If there is one challenge for institutional equity investors these days, it is trying to figure out how much, if any, portfolios should hold in Apple (AAPL).
Apple currently represents 4.3% of the S&P 500. If you didn't hold Apple in your portfolio in the first quarter of 2012, you probably underperformed the benchmark.
Apple rose almost +50% (!) in the first three months of this year, and contributed almost +2% to the S&P's overall gain of +13% in the first quarter.
Apple's stock price has come off slightly since the end of March despite posting almost unbelievable first quarter results.
Still, with the incredible sales momentum the company currently enjoys (just ask Nokia, which is suffering great losses at the hands of Apple), it seems hard to bet against the company.
Relative to its growth rate, Apple is a very cheap stock.
AAPL trades at just 12x earnings, which is near the lower end of its valuation range; the last time it traded at this level was in the spring of 2009, in the depths of the U.S. recession.
The company now offers investors a 1.8% dividend yield. Given the fact that it ended the first quarter with an incredible $110 billion in cash, it is an understatement to say that the dividend has room to expand.
But there will be a time to sell Apple, as is true with most stocks.
If nothing else, the "law of large numbers" will begin to work against the company.
Apple is now the largest company by market capitalization in the U.S.: nearly $550 billion, or more than IBM and Microsoft combined. While it is obviously an amazing company, for example, it is hard to imagine any company growing to be worth $1 trillion.
So it was with interest that I headed over to Barclays yesterday to hear Ben Reitzes, who follows the Information Technology (IT) hardware space for the brokerage firm, which of course includes Apple.
I have written about Ben before on this blog. He is a first-class analyst, and is not afraid to hold contrarian views on the stocks he follows. His conclusions are based on numerous studies not only of the financials but also on regular "field checks" as a reality checks.
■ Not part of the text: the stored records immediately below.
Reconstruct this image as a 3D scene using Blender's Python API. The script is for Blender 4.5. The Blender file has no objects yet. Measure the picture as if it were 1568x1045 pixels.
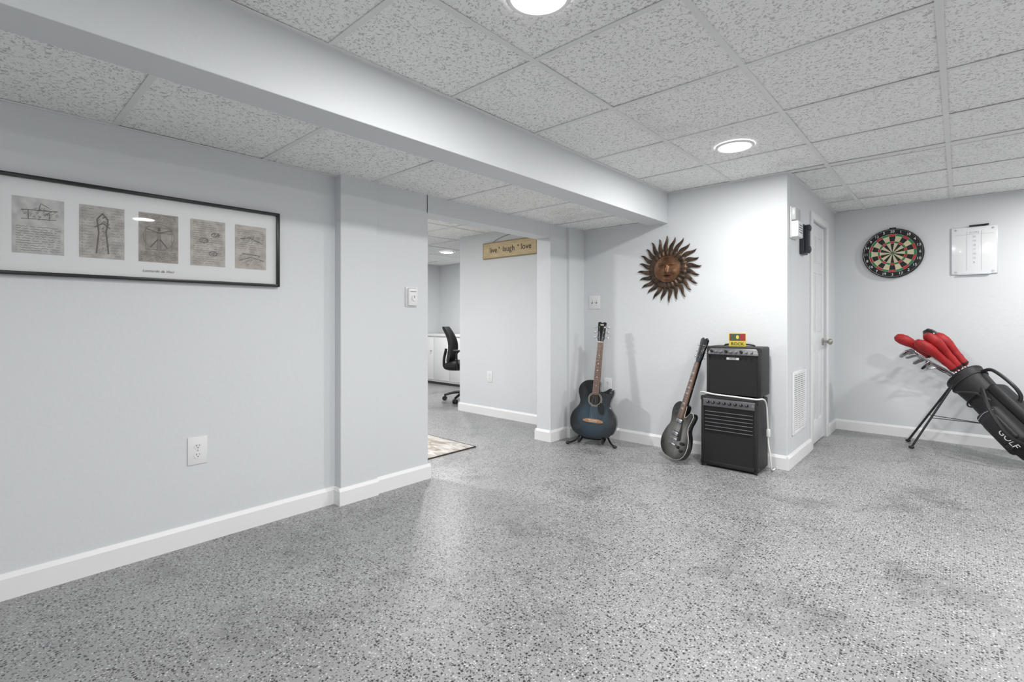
import bpy, bmesh, math, random
from mathutils import Vector, Matrix, noise
random.seed(7)
SC = bpy.context.scene
COL = SC.collection

# ------------------------------------------------------------------ materials
def newmat(name):
    m = bpy.data.materials.new(name); m.use_nodes = True
    nt = m.node_tree
    return m, nt, nt.nodes['Principled BSDF']

def mat(name, col, rough=0.5, metal=0.0, bump=0.0, bscale=200, var=0.0, vscale=3, coat=0.0, emit=None, es=0):
    m, nt, b = newmat(name)
    b.inputs['Base Color'].default_value = (*col, 1)
    b.inputs['Roughness'].default_value = rough
    b.inputs['Metallic'].default_value = metal
    b.inputs['Coat Weight'].default_value = coat
    tc = nt.nodes.new('ShaderNodeTexCoord')
    if var > 0:
        n = nt.nodes.new('ShaderNodeTexNoise'); n.inputs['Scale'].default_value = vscale
        n.inputs['Detail'].default_value = 4
        nt.links.new(tc.outputs['Object'], n.inputs['Vector'])
        r = nt.nodes.new('ShaderNodeValToRGB')
        r.color_ramp.elements[0].position = 0.3; r.color_ramp.elements[1].position = 0.7
        r.color_ramp.elements[0].color = (*[c*(1-var) for c in col], 1)
        r.color_ramp.elements[1].color = (*[min(1, c*(1+var)) for c in col], 1)
        nt.links.new(n.outputs['Fac'], r.inputs['Fac'])
        nt.links.new(r.outputs['Color'], b.inputs['Base Color'])
    if bump > 0:
        n2 = nt.nodes.new('ShaderNodeTexNoise'); n2.inputs['Scale'].default_value = bscale
        n2.inputs['Detail'].default_value = 3
        nt.links.new(tc.outputs['Object'], n2.inputs['Vector'])
        bp = nt.nodes.new('ShaderNodeBump'); bp.inputs['Strength'].default_value = bump
        bp.inputs['Distance'].default_value = 0.004
        nt.links.new(n2.outputs['Fac'], bp.inputs['Height'])
        nt.links.new(bp.outputs['Normal'], b.inputs['Normal'])
    if emit:
        b.inputs['Emission Color'].default_value = (*emit, 1)
        b.inputs['Emission Strength'].default_value = es
    return m

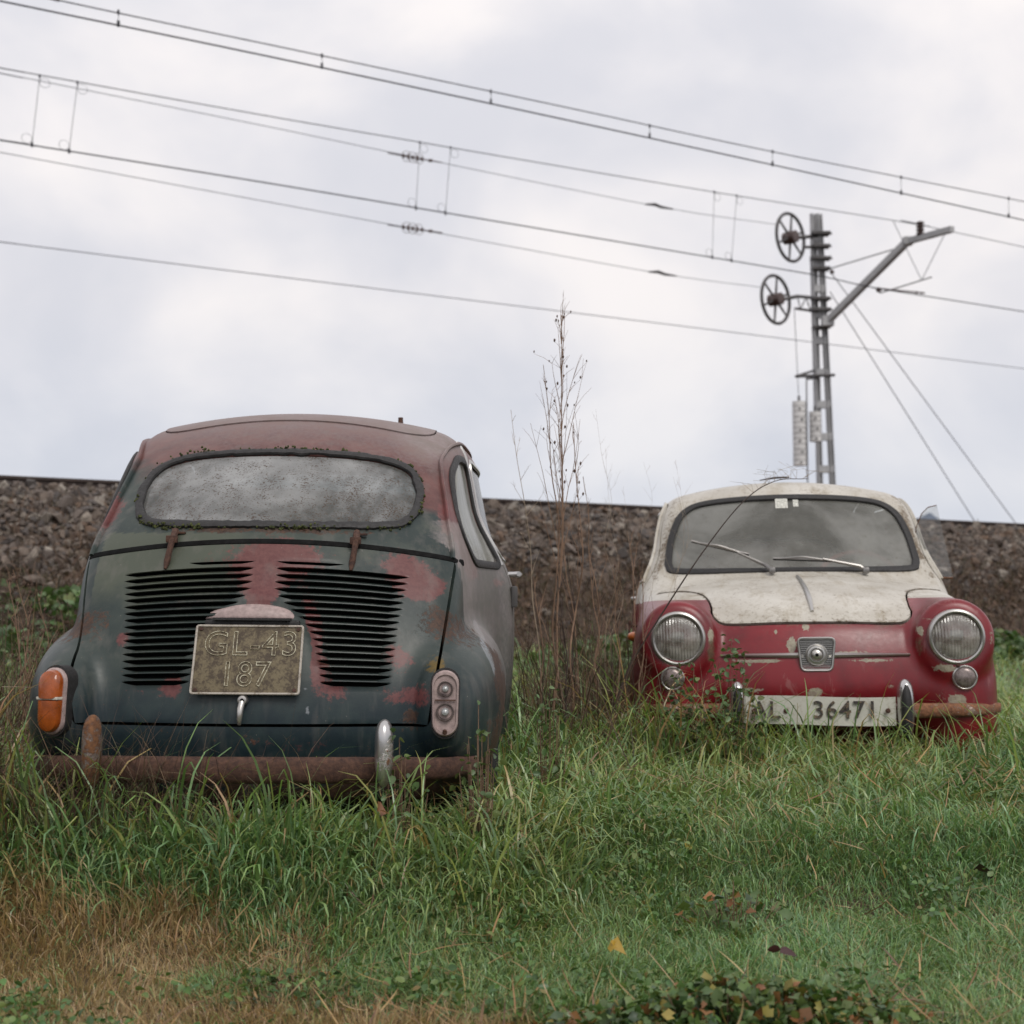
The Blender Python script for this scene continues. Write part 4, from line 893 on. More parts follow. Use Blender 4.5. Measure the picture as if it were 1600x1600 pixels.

Ben has had a "buy" on Apple for 7 of the 10 years that he has been following the company.
While he acknowledges that Apple's huge market cap presents a significant challenge to further stock appreciation, he continues to believe that investors should be buying the stock.
He has a price target of $750 on the stock, which represents another +27% upside if he is right.
Ben argument is simple: the IT space is now dominated by Apple. The company has created such a dominance in the internet ecosphere that it is hard to imagine any company seriously challenging Apple in the foreseeable future.
In his view, the IT world breaks down into three sectors: Apple, and companies that work well with Apple (especially EMC); those that are the big losers in the fight against Apple (Dell and Nokia especially); and those that are not directly impacted by Apple but probably will not enjoy the same rate of growth as Apple (IBM comes to mind).
So, Ben, someone asked: When should you sell Apple?
In his view, there are two main risks. First, at some point the company's dominance will attract the attention of the U.S. Justice Department. Anti-trust investigations derailed Microsoft in the 1990's, and IBM before that, and the day will probably come when Apple's size attracts legal attention as well.
Second, if Apple's legendary customer service ever begins to falter, Ben would start to worry as well. Right now, going to an Apple retail store remains for most people a "wow" experience; if this attention to customer satisfaction gives way to complacency, Ben would be a seller of the stock.
But for now, Ben says, hold on for the ride.